В то же время во второй половине 1930-х годов, когда оснований у троцкистов для ожидания возникновения массовой поддержки их Интернационала, прежде всего в СССР, становилось все меньше (отсутствие выступлений советских рабочих в ответ на «Большой террор» говорило о многом), проявились и основные слабости Троцкого как марксиста.
Прежде всего, во многих его трудах имелись противоречия. Отстаивая убеждение, что СССР остается рабочим государством, в то же время яростно ненавидя руководство страны, он допускал многочисленные перехлесты в выступлениях против Сталина, невольно способствуя тем же самым ультралевым. Яркий пример – написанная в 1935 году Львом Седовым (который был абсолютным единомышленником своего отца) работа «Стахановское движение»[449]
. В ней Седов (выступающий под псевдонимом «Н. Маркин»), с одной стороны, правильно указывает на то, что стахановское движение является частью «отката назад», совершенного сталинским руководством от завышенных представлений об устранении пережитков капитализма в СССР в ближайшие годы:«Если мы указали на слабый охват новой часто могучей техники как на основную причину самой возможности значительного подъема производительности труда, если мы указали, с другой стороны, на необходимость сугубо-критического подхода к рекордным результатам, то остается еще важнейший вопрос: почему в конце 1935 года “вдруг” возникло стахановское движение? Что послужило ему толчком? Почему оно не возникло, скажем, год или два тому назад, когда передовая техника была уже налицо? В своей исключительно плоской речи к стахановцам, Сталин дал этому явлению следующее объяснение. “Жить стало лучше, жить стало веселей. А когда весело живется, работа спорится” (“Правда”, 22 ноября 1935 г.). Дело оказывается очень просто: советский рабочий подымает производительность труда от “веселости”, которой осчастливил его, конечно, тот же Сталин. Молотов, который почти каждого оратора допытывал о том, почему он работает стахановскими методами, почему именно теперь, а не раньше, – дал более реалистическую оценку: “Во многих местах непосредственным толчком к высокой производительности труда стахановцев является простой интерес к увеличению своего заработка” (“Правда”, 19 ноября 1935 г.). Америку, которую не суждено было открыть Сталину, стыдливо открыл Молотов.
По всем газетным сообщениям, во всех речах стахановцев красной нитью проходит: личная материальная заинтересованность. Это есть основной стимул стахановского движения, и именно это, и только это обеспечивает ему несомненный рост в ближайшем будущем.

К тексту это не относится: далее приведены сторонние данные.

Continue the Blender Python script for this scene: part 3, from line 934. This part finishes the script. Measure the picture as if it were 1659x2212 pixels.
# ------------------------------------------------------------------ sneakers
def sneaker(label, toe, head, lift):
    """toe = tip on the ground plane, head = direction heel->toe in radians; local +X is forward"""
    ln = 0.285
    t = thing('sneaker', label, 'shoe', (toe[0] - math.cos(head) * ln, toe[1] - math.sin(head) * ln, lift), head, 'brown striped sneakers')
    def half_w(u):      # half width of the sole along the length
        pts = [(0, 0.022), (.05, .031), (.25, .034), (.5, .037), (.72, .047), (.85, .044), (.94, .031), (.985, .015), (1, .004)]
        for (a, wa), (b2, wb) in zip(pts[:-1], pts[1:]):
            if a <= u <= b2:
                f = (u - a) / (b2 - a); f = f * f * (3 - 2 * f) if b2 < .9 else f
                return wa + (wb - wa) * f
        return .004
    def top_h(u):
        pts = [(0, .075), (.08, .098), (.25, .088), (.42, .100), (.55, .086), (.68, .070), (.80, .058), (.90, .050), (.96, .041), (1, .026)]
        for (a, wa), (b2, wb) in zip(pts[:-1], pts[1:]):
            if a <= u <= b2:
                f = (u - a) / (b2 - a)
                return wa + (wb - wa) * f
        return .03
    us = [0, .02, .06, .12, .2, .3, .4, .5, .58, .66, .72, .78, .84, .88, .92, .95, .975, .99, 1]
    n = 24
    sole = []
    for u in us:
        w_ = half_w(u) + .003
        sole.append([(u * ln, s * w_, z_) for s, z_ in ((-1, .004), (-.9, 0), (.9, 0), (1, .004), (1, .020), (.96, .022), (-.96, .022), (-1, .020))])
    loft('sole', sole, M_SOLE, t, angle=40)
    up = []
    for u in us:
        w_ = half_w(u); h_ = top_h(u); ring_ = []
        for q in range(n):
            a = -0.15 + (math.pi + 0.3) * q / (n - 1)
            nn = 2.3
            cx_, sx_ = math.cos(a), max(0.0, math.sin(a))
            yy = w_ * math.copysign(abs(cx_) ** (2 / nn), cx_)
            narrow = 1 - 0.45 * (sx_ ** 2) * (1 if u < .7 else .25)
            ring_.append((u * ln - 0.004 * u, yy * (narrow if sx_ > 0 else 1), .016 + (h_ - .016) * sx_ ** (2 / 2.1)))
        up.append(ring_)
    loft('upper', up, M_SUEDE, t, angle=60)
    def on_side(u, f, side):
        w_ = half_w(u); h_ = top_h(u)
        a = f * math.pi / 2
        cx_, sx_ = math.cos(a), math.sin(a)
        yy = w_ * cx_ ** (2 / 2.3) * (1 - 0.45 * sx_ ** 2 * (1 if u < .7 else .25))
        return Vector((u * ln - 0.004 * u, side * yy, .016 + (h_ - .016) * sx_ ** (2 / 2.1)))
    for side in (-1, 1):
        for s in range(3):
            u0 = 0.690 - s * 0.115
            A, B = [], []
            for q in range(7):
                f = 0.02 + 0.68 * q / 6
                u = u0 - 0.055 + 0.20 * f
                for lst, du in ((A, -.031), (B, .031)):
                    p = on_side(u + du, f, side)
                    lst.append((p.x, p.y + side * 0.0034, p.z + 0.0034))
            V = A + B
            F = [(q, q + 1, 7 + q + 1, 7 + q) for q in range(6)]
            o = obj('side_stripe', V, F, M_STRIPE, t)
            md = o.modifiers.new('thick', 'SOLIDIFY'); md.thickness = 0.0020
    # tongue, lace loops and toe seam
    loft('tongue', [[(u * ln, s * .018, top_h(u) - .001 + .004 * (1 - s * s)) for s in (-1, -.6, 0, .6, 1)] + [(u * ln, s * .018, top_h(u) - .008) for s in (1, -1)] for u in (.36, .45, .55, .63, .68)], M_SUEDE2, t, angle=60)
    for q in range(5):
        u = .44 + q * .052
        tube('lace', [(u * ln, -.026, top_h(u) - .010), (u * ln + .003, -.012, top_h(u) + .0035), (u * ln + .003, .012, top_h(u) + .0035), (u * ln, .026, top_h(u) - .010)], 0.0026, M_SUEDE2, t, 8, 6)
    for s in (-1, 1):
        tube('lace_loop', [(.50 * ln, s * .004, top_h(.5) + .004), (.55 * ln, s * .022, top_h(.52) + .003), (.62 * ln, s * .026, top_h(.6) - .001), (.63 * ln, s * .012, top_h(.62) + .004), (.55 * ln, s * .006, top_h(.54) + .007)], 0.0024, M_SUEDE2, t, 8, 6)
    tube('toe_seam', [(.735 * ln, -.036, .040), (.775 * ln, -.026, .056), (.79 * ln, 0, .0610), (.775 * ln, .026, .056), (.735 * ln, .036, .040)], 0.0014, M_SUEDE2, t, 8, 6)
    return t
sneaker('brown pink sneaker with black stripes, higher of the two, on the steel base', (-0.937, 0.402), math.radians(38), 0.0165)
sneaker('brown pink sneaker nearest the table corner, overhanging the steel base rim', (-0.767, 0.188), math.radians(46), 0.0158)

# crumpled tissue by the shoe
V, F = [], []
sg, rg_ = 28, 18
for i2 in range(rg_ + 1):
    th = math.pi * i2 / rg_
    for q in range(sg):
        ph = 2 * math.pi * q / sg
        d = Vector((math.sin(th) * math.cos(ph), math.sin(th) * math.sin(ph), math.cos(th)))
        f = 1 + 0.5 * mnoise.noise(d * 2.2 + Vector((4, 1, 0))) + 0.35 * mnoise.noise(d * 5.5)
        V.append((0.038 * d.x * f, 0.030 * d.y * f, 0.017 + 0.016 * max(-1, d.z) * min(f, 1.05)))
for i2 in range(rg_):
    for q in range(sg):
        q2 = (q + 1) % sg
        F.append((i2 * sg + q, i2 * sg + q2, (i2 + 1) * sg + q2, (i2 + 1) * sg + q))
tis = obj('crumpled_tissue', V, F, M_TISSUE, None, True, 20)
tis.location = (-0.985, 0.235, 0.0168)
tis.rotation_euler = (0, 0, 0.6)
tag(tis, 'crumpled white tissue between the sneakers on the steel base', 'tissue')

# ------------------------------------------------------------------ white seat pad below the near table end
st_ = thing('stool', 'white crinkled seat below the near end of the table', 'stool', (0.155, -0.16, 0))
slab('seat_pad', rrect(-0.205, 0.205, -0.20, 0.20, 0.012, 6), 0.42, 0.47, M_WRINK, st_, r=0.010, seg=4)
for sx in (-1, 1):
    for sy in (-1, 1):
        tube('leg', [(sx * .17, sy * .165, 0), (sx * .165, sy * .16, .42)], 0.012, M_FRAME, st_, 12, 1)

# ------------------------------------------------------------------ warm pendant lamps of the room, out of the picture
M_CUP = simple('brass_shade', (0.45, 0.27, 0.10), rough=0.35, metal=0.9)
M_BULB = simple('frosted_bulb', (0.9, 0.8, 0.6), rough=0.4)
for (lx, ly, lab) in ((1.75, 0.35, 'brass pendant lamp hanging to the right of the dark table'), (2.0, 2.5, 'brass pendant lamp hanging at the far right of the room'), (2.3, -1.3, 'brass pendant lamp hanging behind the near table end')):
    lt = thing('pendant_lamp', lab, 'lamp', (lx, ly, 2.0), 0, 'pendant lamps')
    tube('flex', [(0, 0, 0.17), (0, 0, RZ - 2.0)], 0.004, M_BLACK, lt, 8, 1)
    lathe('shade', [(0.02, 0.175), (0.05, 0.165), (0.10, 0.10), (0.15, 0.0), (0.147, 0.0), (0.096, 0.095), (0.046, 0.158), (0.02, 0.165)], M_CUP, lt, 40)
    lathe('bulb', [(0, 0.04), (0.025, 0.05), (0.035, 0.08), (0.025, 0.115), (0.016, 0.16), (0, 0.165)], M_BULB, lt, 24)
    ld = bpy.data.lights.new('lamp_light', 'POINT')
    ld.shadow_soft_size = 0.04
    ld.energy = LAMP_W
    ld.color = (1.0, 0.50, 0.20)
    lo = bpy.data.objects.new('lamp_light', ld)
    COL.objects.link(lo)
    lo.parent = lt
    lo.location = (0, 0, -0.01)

Эти условия личной заинтересованности были созданы лишь в самое последнее время, в связи с курсом на стабилизацию рубля, ликвидацией карточной системы и вообще нормировочного снабжения. Еще несколько месяцев тому назад денежный заработок не играл сравнительно большой роли в бюджете рабочего, который в значительной степени был построен на закрытых распределителях, на заводской столовой и пр. Больший или меньший заработок в рублях не имел большого значения в этих условиях. В новых же условиях, когда рубль становится снова “всеобщим эквивалентом” товаров, конечно, крайне несовершенным и еще непрочным, но все же “эквивалентом”, у советских рабочих в борьбе за высшую зарплату создался стимул к поднятию производительности труда, ибо сдельная, поштучная плата, повсеместно введенная в СССР, автоматически выражает в рублях рост производительности труда каждого отдельного рабочего».
В то же время Седов видит в стахановском движении лишь создание бюрократией лояльной ей рабочей аристократии, исходя из неадекватного представления о массовой ненависти рабочего класса к партийной верхушке. Фактически игнорируется задача подъема производительности труда, которую прежде всего преследовало советское руководство, организовывая и поощряя стахановское движение, стремясь заложить мощный фундамент под рабочее государство в целом, а не только свое личное положение. Более того, многие выводы Седова прямо смыкаются с ультралевой пропагандой:
«Рабочий класс в Советском Союзе не имеет своих профессиональных союзов, не имеет партии. Та совершенно выродившаяся бюрократическая организация, которая именуется профсоюзами, самими бюрократами (из других ведомств) признается совершенно обанкротившимся привеском к хозяйственным организациям. Это признание теперь делается открыто в советской печати.
Вопросы защиты профессиональных интересов рабочего класса приобретают в СССР в самом близком будущем огромное значение».